Harris currently teaches a class on policing racial neighborhoods at the University of Chicago. He earned his bachelor’s degree in Aerospace Technology from Middle Tennessee State University and his law degree from Howard University School of Law. Clayton earned his Master’s degree in Public Policy from the University of Chicago’s Harris School of Public Policy, where he has been a lecturer for the past 14 years. 

Burke, a former Illinois Appellate Court judge who once served as a prosecutor in the Cook County State’s Attorney’s Office, was born and raised on Chicago’s Northwest Side. She attended St. Mary of the Woods Grade School and Marillac High School before graduating from the University of Illinois in Champaign-Urbana and Chicago-Kent College of Law. 

Burke (no relation to convicted Alderman Ed Burke) served as a Cook County Assistant State’s Attorney for 10 years before working as a criminal defense attorney. 

In 2016, Burke was elected Justice of the First District Appellate Court in Cook County. 

Burke recently made headlines after news outlets reported that in 1994, she prosecuted a 10-year-old Black boy known in court documents as A.M. The boy was convicted for the murder of Anna Gilvis, 83, a white woman who was found dead in her Marquette Park home in 1993. 

The boy’s first degree murder conviction was thrown out after a federal judge ruled that his confession to a detective was coerced and that he was questioned with no objective adults in the room. The boy’s fingerprints did not match those found at the scene. 

Burke last month told WVON 1690 that A.M. was at the crime scene as a witness and that she didn’t know Detective James Cassidy had a history of forcing false confessions from innocent people. 

The State’s Attorney’s race is expected to be a highly contested one after Foxx served two terms as a reformer in the Cook County justice system, where she threw out nearly 250 wrongful conviction cases. 

On Chicago’s West Side, the 7th Congressional District race is heating up as longtime incumbent Danny K. Davis is running for a 15th term. 

For the third time, Congressman Davis is being challenged by community activist Kina Collins. She nearly beat Davis in 2022, where Davis took 52.1 percent of the vote to Collins’ 45.5 percent.

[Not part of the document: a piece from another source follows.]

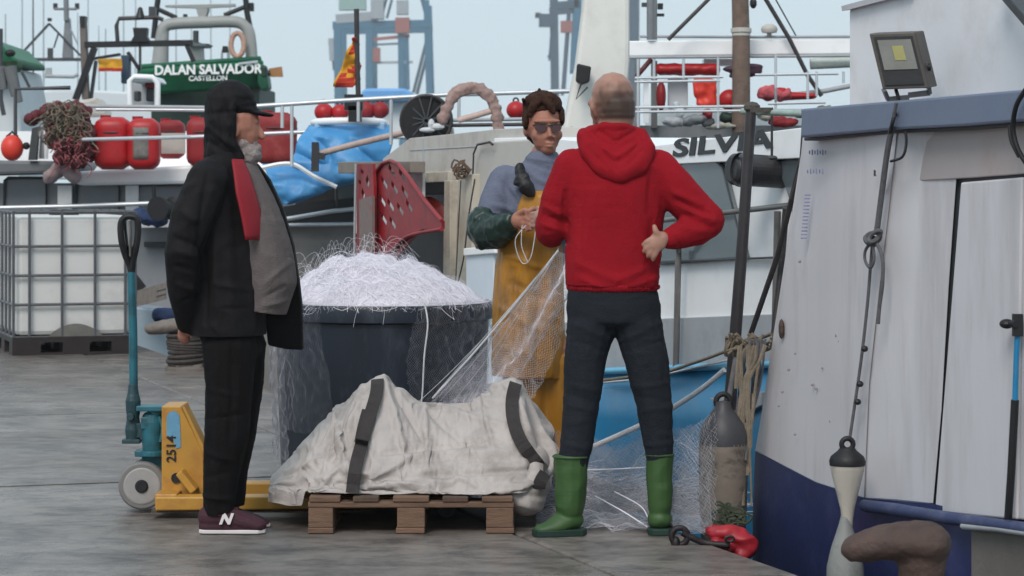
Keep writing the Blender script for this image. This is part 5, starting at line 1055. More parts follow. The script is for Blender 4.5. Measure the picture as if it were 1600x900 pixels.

In Chicago, Davis won 11 of the 13 Black wards in his district. His biggest win came in the 16th Ward, where he took over 76 percent of the vote. 

Collins, a Chicago activist who has protested to end police misconduct, won two Black wards, including the 4th Ward, where she won over 55 percent of the vote. 

But the 7th Congressional race is more crowded this time around. There are a total of five candidates that include two newcomers and City Treasurer Melissa Conyears-Ervin, who once suspended her campaign amid ethics concerns raised by an Inspector General’s Report. The probe found that Conyears-Ervin fired two staffers who accused her of unethical behavior. 

Davis, who is 82, on ABC 7 Chicago called Conyears-Ervin “ethically challenged.” 

Conyears-Ervin has been endorsed by Aldermen Jeanette Taylor (20th) and Chris Taliaferro (29th), who nearly lost reelection last year to CB Johnson, whom Davis endorsed. 

In other races, Congressmen Jonathan Jackson and Robyn Kelly are running unopposed in the Democratic Primary. In Illinois’ 4th Congressional District, Alderman Raymond Lopez is on the ballot against incumbent Jesus “Chuy” Garcia. 

In Chicago’s 6th, 7th and 8th Black wards, voters will decide on a referendum that calls for creating a Community Benefits Ordinance to protect renters from rising rents and displacements tied to the impending Obama Presidential Center and Library.